Happy Birthday, M.I.A.





As the Sri Lankan musician turns 41 today, it is hard to not look back over the career of this incredibly gifted creative and not be in awe of what she has achieved. Her Wikipedia page lists the following titles:


‘…rapper, singer-songwriter, record producer, director, visual artist, activist, photographer, fashion designer and model…’


Taking into account her tumultuous and often unsteady childhood as the daughter of a Tamil activist- often poverty-struck and meandering between Jaffna and West London, it is seriously no mean feat. Through varying mediums of art, she has exposed the world to not only music of other cultures, but significant issues that the mainstream media shies away from.


After graduating from Central St Martins, M.I.A. explored the realms of film, art and visual art. It was not until she went on tour with brit-pop band Elastica and created their album artwork that she was encouraged to create music. The encouragement came from Elastica’s supporting act: electro-pop-punk Peaches, who acquainted M.I.A. with the Roland MC-505 groove box. With the seeds sown, her mind drifted to childhood moments where music took hold. The most noted one, which explains the eclectic style that she is most known for, is hearing various genres of music emanating from the flats around her in 1980’s West London. Streams of hip-hop, dancehall, reggae, punk and emerging brit-pop radiated from the blocks around her, in a myriad of broadcasts.



Her first single ‘Galang’ was an underground hit- in 2003 it was played on college radios and basement clubs routinely, and indie record label Showbiz Record’s took on to pressing 500 vinyl copies of the single. A real indicator of her music to come, the single was an amalgamation of dancehall, electro, jungle and world music. After signing to XL Records and released the politically charged and diverse sounding Arular– named after her father’s activist name, which had immense critical acclaim.


Worldwide acclaim came playing a circuit of festivals and her next album Kala- after her mother -which boasted hits ‘Paper Planes’, ‘Boyz’ and ‘Jimmy’. The songs were a rare, but refreshing change to the usual bout of Top Hits, as they took a stand as commentaries on the absurdities and trauma that many people outside of the western world face. The latter, for instance, was said to have been inspired by a Liberian journalist who invited her out the African country for a tour of the areas heavily affected by genocide. The self-explanatory ‘Bird Flu’ is another example.

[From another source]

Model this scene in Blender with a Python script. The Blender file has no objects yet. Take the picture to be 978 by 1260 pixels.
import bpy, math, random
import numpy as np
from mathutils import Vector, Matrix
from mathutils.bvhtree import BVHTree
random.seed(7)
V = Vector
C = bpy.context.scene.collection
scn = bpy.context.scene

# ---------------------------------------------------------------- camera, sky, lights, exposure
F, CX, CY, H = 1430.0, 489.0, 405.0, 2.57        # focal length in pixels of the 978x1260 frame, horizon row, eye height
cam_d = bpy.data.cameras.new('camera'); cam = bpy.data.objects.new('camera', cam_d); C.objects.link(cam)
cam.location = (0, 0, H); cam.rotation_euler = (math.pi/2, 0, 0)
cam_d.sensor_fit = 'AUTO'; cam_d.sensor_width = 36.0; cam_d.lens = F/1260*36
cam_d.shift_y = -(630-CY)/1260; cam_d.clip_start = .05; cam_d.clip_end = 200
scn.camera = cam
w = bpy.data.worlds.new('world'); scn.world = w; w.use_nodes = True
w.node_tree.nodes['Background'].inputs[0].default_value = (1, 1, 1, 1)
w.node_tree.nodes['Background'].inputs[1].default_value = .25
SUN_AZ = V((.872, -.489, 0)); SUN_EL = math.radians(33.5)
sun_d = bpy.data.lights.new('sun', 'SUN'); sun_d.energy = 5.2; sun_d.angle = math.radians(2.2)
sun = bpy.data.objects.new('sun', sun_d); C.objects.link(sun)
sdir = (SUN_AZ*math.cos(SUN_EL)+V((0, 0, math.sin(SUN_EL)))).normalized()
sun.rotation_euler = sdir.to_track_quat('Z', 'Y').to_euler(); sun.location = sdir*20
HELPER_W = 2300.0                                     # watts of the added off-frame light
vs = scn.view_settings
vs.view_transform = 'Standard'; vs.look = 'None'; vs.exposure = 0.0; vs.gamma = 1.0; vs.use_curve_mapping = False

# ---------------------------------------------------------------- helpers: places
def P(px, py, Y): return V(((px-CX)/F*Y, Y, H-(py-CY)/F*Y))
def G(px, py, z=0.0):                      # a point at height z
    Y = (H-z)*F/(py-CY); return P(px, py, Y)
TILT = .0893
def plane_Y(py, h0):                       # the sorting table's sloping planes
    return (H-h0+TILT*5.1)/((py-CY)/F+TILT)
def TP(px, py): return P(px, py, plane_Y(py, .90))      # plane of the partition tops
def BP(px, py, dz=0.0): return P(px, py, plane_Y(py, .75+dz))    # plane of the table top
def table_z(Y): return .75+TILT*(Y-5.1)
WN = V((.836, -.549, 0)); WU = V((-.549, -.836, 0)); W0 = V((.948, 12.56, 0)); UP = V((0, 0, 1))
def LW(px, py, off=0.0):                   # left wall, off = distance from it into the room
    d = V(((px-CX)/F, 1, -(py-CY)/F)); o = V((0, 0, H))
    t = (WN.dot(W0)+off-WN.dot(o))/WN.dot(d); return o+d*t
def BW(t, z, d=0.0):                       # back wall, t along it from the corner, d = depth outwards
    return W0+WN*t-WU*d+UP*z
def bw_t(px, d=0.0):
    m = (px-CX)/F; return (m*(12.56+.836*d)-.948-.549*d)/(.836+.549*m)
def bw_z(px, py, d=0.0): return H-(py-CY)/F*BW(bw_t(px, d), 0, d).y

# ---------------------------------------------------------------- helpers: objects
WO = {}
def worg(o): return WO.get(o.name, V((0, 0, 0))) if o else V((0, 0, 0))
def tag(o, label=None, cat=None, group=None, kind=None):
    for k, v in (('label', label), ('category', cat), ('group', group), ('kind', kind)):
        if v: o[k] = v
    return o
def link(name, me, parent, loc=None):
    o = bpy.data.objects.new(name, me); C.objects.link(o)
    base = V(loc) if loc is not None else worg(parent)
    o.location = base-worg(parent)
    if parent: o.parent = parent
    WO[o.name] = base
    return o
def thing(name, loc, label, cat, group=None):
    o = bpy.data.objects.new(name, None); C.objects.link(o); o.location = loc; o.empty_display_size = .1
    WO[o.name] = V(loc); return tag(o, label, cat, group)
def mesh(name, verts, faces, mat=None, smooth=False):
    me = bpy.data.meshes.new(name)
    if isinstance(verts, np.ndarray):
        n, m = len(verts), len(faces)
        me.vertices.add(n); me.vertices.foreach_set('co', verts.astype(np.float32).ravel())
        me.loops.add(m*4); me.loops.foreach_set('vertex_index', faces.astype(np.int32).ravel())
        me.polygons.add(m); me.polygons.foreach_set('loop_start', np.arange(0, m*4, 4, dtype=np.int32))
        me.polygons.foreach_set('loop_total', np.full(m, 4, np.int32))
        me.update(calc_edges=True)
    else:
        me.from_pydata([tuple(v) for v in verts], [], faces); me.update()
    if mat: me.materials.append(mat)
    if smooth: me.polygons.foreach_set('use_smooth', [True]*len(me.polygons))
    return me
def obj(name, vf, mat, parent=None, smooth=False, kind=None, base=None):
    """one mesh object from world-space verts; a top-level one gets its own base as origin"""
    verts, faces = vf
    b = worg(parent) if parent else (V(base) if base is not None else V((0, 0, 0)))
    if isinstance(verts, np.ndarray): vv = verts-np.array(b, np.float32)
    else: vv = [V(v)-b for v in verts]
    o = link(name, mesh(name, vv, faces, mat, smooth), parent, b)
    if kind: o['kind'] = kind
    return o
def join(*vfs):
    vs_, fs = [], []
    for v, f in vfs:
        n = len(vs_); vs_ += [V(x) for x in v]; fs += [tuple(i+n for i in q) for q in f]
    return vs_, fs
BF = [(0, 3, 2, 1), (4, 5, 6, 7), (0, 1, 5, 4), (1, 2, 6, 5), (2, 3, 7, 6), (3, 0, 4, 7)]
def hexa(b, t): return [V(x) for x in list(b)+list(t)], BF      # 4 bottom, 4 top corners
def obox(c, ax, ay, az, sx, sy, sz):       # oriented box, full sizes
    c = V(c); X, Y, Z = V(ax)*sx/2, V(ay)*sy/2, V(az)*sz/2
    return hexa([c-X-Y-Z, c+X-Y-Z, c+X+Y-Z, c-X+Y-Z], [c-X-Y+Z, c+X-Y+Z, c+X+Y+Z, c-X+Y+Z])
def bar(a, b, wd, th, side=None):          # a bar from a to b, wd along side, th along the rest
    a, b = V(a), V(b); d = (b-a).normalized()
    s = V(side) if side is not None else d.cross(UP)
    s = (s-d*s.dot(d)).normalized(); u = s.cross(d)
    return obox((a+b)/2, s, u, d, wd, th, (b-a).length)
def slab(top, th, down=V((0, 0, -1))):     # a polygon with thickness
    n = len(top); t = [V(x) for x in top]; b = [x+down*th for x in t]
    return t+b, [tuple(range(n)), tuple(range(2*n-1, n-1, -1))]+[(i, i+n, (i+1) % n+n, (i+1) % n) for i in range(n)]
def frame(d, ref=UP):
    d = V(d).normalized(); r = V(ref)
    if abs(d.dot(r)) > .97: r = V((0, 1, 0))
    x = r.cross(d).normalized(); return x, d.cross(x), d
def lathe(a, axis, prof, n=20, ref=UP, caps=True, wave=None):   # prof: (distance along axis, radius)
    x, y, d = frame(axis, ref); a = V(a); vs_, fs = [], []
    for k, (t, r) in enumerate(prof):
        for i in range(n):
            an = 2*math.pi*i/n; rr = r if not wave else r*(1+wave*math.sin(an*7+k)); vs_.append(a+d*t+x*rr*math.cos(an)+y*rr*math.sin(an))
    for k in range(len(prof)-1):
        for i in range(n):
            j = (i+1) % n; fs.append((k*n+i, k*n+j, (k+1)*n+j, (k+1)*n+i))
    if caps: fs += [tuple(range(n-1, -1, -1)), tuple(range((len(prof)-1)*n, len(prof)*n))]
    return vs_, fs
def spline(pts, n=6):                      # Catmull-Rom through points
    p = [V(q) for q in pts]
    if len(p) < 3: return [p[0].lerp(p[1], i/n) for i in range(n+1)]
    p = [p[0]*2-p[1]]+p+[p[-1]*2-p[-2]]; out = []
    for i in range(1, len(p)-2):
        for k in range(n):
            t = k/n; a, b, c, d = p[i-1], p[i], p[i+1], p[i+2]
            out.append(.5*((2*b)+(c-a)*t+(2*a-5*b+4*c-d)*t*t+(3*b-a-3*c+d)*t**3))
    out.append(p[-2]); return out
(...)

Shockingly, her voice has been downplayed or labelled as ‘terrorist-sympathiser’ on more than one occasion, which in itself explains the dire need of more honest, direct and creative people like M.I.A. in the world today.


That, paired with the guerrilla-style carnival of colour, sound, art and pattern that she brings through her clothing, videos or music, shows that  M.I.A. is a treasure the world should thank on her birthday today.